The company’s consolidated cement sales volume registered a strong growth of 16% YoY to 4.7 MMT in Q3 FY25. Consolidated revenue from operations stood at Rs 24.09 billion during the same period. Consolidated EBITDA for the quarter stood at Rs 2.58 billion.

The cement industry has witnessed a recovery following a challenging first half of FY25. After facing subdued demand, the industry is showing signs of improvement, supported by favourable market dynamics. In response, the Company undertook several initiatives to drive strong volume growth during the quarter. While cement prices remained muted for majority part of the quarter, they recovered toward the end. Meanwhile, the Company has continued to focus on operational excellence. The company has achieved the lowest blended fuel cost in the last 13 quarters, at Rs. 1.45 per Mcal. Nuvoco’s power & fuel cost continues to be amongst the lowest in the industry.

In the RMX business, “Concreto Uno Concrete”, launched during the year, is seeing volume traction across regions. The MBM business introduced “Tile Adhesive T5”, “Tile Glitter” and “Tile Bonder” under the brand ZERO M to strengthen the product portfolio.

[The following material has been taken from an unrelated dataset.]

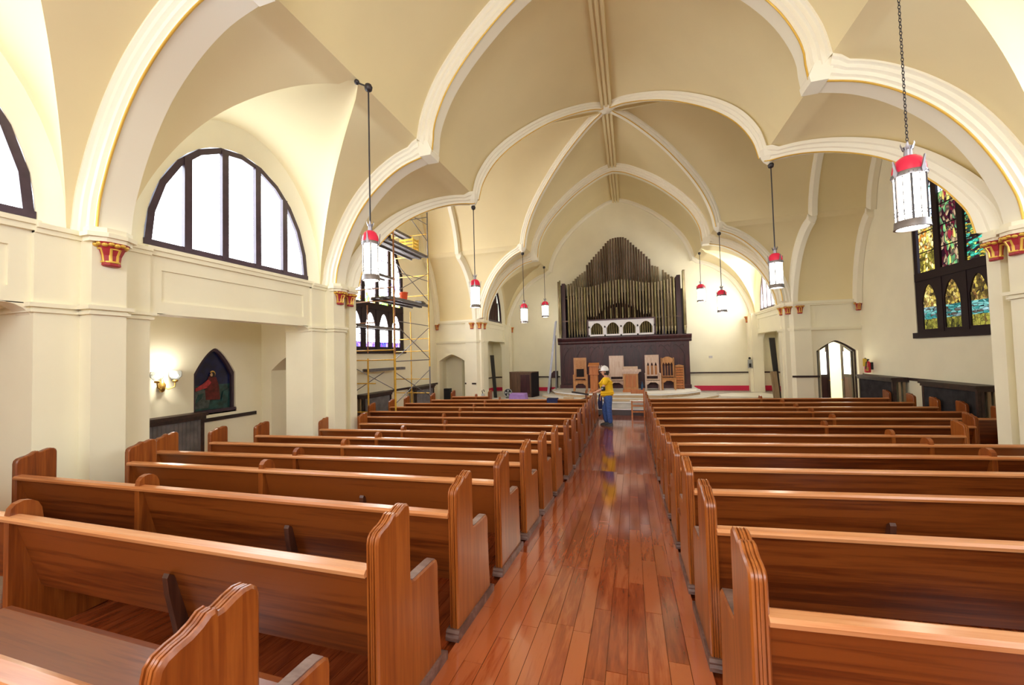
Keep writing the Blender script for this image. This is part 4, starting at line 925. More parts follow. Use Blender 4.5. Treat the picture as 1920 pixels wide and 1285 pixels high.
# ------------------------------------------------------------------ platform furniture
def legs(parent, m, pts, z0, z1, h=.025):
    for x, y in pts: MB().box(x-h, x+h, y-h, y+h, z0, z1).build('leg', m, parent)
def armchair(x, y, rz, label, m, w=.56, hb=1.40, void=True, gothic=False):
    r = thing('armchair', (x, y, .014), label, 'chair', None, rz); h = w/2
    # faces -y
    legs(r, m, [(-h+.03, -.25), (h-.03, -.25)], 0, .66, .03)
    for sx in (-1, 1): MB().prism([(.2, 0), (.26, 0), (.26, hb), (.2, hb)], lambda u, v, q, sx=sx: (sx*(h-.06)+q, u+.04*(v/hb), v), -.03, .03).build('back_post', m, r)
    MB().box(-h+.04, h-.04, -.27, .24, .40, .45).build('seat', m, r)
    MB().prism([(-h+.05, .42), (-h+.05, .24), (-h+.10, .24), (-.1, .33), (.1, .33), (h-.10, .24), (h-.05, .24), (h-.05, .42)], lambda u, v, q: (u, q, v), -.27, -.24).build('front_apron', m, r)
    for sx in (-1, 1): MB().box(sx*(h-.06), sx*(h), -.30, .25, .64, .69).build('armrest', m, r); MB().box(sx*(h-.05), sx*(h-.02), -.24, .24, .30, .42).build('side_rail', m, r)
    top = MB().box(-h+.06, h-.06, .235, .27, hb-.10, hb).build('crest_rail', m, r)
    if gothic:
        pl = MB()
        for i in range(3):
            a = -h+.08+(w-.16)/3*i; b = a+(w-.16)/3; arch_wall(pl, lambda u, z, d: (u, .235+d, z), a, b, .56, hb-.1, a+.03, b-.03, .62, 1.0, 1.14, 1.4, .03, 8)
        pl.build('pierced_back', m, r, recalc=False)
        MB().box(-h+.08, h-.08, .26, .275, .56, 1.0).build('back_board', M['oak'], r)
    elif void:
        MB().box(-h+.08, h-.08, .235, .265, .92, hb-.1).build('back_panel', m, r); MB().box(-h+.08, -h+.14, .24, .26, .56, .92).box(h-.14, h-.08, .24, .26, .56, .92).build('back_stile', m, r); MB().box(-h+.08, h-.08, .235, .265, .50, .58).build('lower_rail', m, r)
        MB().box(-h+.14, h-.14, .25, .262, .58, .92).build('dark_infill', M['dark'], r)  # dark board painted in for the shade of the open back
        for z in (1.02, 1.1, hb-.14): MB().box(-h+.1, h-.1, .228, .24, z, z+.025).build('moulding', m, r)
    else:
        MB().box(-h+.08, h-.08, .235, .265, .55, hb-.1).build('back_panel', m, r)
        for i in range(3): MB().box(-.17+.12*i, -.09+.12*i, .225, .237, .95, 1.2).build('raised_panel', m, r)
    return r
armchair(-1.62, 16.75, .12, 'golden oak armchair with dark open lower back, beside the lectern', M['oak'], .60, 1.40)
armchair(-.16, 17.2, 0, 'pale dusty throne chair behind the man in yellow', M['oakpink'], .66, 1.45, False)
armchair(1.28, 17.35, 0, 'tall oak armchair with pale posts and pointed back openings', M['oakpink'], .62, 1.45, False, True)
def side_chair(x, y, label):
    r = thing('side_chair', (x, y, .014), label, 'chair'); m = M['oak']; h = .24
    legs(r, m, [(-h, -.2), (h, -.2), (-h, .2), (h, .2)], 0, .44, .024)
    MB().box(-h-.03, h+.03, -.25, .23, .44, .48).build('seat', m, r)
    MB().prism([(-h, .44), (-h, .30), (-h+.05, .30), (-.08, .38), (.08, .38), (h-.05, .30), (h, .30), (h, .44)], lambda u, v, q: (u, q, v), -.22, -.19).build('front_apron', m, r)
    for sx in (-1, 1): MB().box(sx*h-.022, sx*h+.022, .19, .23, .48, 1.32).build('back_post', m, r)
    MB().prism([(-h, 1.16), (h, 1.16), (h, 1.27), (.06, 1.36), (-.06, 1.36), (-h, 1.27)], lambda u, v, q: (u, q, v), .19, .225).build('crest_rail', m, r)
    MB().box(-h, h, .19, .22, .52, .57).build('lower_rail', m, r)
    for i in range(5): MB().box(-h+.03+i*.105-.011, -h+.03+i*.105+.011, .195, .215, .57, 1.06).build('spindle', m, r)
    pl = MB()
    for i in range(4):
        a = -h+.03+i*.105; arch_wall(pl, lambda u, z, d: (u, .195+d, z), a, a+.105, 1.0, 1.17, a+.012, a+.093, 1.0, 1.02, 1.13, 1.4, .02, 6)
    pl.build('arched_head', m, r, recalc=False)
side_chair(1.90, 17.45, 'oak side chair with four pointed openings in its back')
hb = thing('hymn_board', (2.36, 17.75, .014), 'stacked narrow oak hymn board rack at the end of the chair row', 'rack')
MB().box(-.17, -.14, -.05, .05, 0, .95).box(.14, .17, -.05, .05, 0, .95).build('side_post', M['oak'], hb)
MB().box(-.14, .14, .02, .04, 0, .95).build('back_board', M['oak'], hb)
MB().prism([(-.17, .92), (.17, .92), (.17, .98), (0, 1.02), (-.17, .98)], lambda u, v, q: (u, q, v), -.05, .05).build('top_cap', M['oak'], hb)
for i in range(8): MB().prism([(-.05, 0), (.02, 0), (.02, .05), (-.02, .07)], lambda u, v, q, i=i: (q, u, .06+i*.108+v), -.14, .14).build('slat', M['oakorange'], hb)
lec = thing('lectern', (-1.02, 16.35, .0), 'orange oak lectern on a panelled column, in front of the armchair', 'lectern')
MB().prism([(-.17+0, -.15), (.17, -.15), (.2, 0), (.17, .15), (-.17, .15), (-.2, 0)], lambda u, v, q: (u, v, q), 0, .08).build('base', M['oakorange'], lec)
MB().prism([(-.13, -.11), (.13, -.11), (.16, 0), (.13, .11), (-.13, .11), (-.16, 0)], lambda u, v, q: (u, v, q), .08, .72).build('column', M['oakorange'], lec)
for xx in (-.07, .07): MB().box(xx-.05, xx+.05, -.125, -.105, .15, .65).build('panel', M['oakorange'], lec)
MB().box(-.19, .19, -.17, .17, .72, .76).box(-.17, .17, -.15, .15, .76, 1.06).build('desk_box', M['oakorange'], lec)
MB().prism([(-.2, 1.06), (.2, 1.06), (.2, 1.2), (.17, 1.2), (-.2, 1.1)], lambda u, v, q: (q, u, v), -.21, .21).build('sloping_top', M['oakorange'], lec)
dv = thing('wooden_stool', (-.74, 16.72, .0), 'narrow oak stool with loose white fittings on top, behind the hard hat', 'stool')
legs(dv, M['oak'], [(-.18, -.12), (.18, -.12), (-.18, .12), (.18, .12)], 0, .90, .022); MB().box(-.24, .24, -.16, .16, .90, .95).build('top', M['oak'], dv)
wf = MB().box(-.2, .16, -.05, .05, 0, .015)
for i in range(4): wf.lathe([(.035, 0), (.035, .06), (.02, .1), (.03, .12)], (-.16+i*.09, 0, .015), 8)
tag(wf.build('light_fitting', M['white'], None, 40, (-.74, 16.70, .953)), 'loose white light fitting lying on the narrow oak stool', 'fitting')
pul = thing('pulpit', (.41, 16.55, .0), 'pale topped oak pulpit desk with carved panelled front', 'pulpit')
MB().prism([(-.32, 0), (.32, 0), (.32, .07), (.26, .14), (-.26, .14), (-.32, .07)], lambda u, v, q: (u, q, v), -.2, .2).build('base', M['oakorange'], pul)
MB().box(-.25, .25, -.16, .16, .14, .74).build('body', M['oak'], pul)
for i in range(3): MB().box(-.2+i*.14, -.09+i*.14, -.175, -.158, .2, .68).build('front_panel', M['oakorange'], pul)
for sx in (-1, 1): MB().box(sx*.25-.03, sx*.25+.03, -.19, -.13, .14, .74).build('corner_post', M['oak'], pul)
MB().prism([(-.29, .74), (.29, .74), (.34, .82), (-.34, .82)], lambda u, v, q: (u, q, v), -.2, .2).build('neck_moulding', M['oakpink'], pul)
MB().box(-.40, .40, -.24, .24, .82, .90).build('table_top', M['oakpink'], pul)
MB().prism([(-.2, .90), (.2, .90), (.2, 1.02), (-.2, .94)], lambda u, v, q: (q, u, v), -.28, .28).build('book_rest', M['oakpink'], pul)
tag(MB().lathe([(.05, 0), (.055, .02), (.055, .2), (.04, .25), (.02, .3), (.02, .36)], (0, 0, 0), 12).build('water_bottle', M['bluebottle'], None, 40, (.86, 17.3, .0)), 'tall blue water bottle on the platform between pulpit and armchair', 'bottle')
stn = thing('dark_side_table', (-3.06, 18.55, -.2), 'small dark slant-topped table on thin legs beside the organ case', 'table')
legs(stn, M['black'], [(-.2, -.14), (.12, -.14), (-.2, .14), (.12, .14)], 0, .68, .018); MB().prism([(-.28, .68), (.15, .68), (.15, 1.0), (-.02, 1.0)], lambda u, v, q: (u, q, v), -.18, .18).build('slanted_top', M['case'], stn)
# communion chair / small rack before the steps
rk = thing('small_wooden_stand', (.62, 14.15, ZF), 'small red-brown wooden stand at the aisle end with white papers on it', 'stand')
for xx in (-.2, .2): 
    MB().box(xx-.025, xx+.025, -.16, -.12, 0, .98 if xx > 0 else .55).build('leg', M['oakorange'], rk); MB().box(xx-.02, xx+.02, .14, .18, 0, .5).build('leg', M['oakorange'], rk)
MB().box(-.22, .2, -.155, -.125, .80, .93).build('top_board', M['oakorange'], rk); MB().box(-.2, .2, -.16, .18, .50, .53).build('shelf', M['oakorange'], rk)
for z in (.16, .36): MB().box(-.2, .2, -.15, -.12, z, z+.05).build('cross_rail', M['oakorange'], rk)
tag(MB().box(-.28, .16, -.11, .12, 0, .012).box(.0, .34, -.1, .13, .012, .02).build('paper_stack', M['paper'], None, None, (.64, 14.15, ZF+.532), bevel=.002), 'white papers lying on the small red-brown stand', 'paper')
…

The company continues to strengthen its commitment to sustainability with lowest carbon emissions in the industry, with 457 kg CO2 per ton2 of cementitious materials.

Commenting on the company’s performance, Jayakumar Krishnaswamy, Managing Director, Nuvoco Vistas Corp. Ltd., stated, “The Company proactively seized demand opportunities to bolster its position in the market and delivered strong volume growth during the quarter. Price increases in the recent period continue to reflect a positive trend, while sustained improvements in demand should support prices as well. Strategic priorities for the company remain centered on driving premiumisation, optimising geo- mix, enhancing fuel mix efficiency, strengthening brand presence, and maintaining cost excellence. The company is confident in its expansion strategy and ability to execute on growth plans pertaining to Vadraj Cement, which will diversify its market footprints in the Western India, thereby supporting long-term growth ambitions and further consolidating its position as the 5th largest player in India.”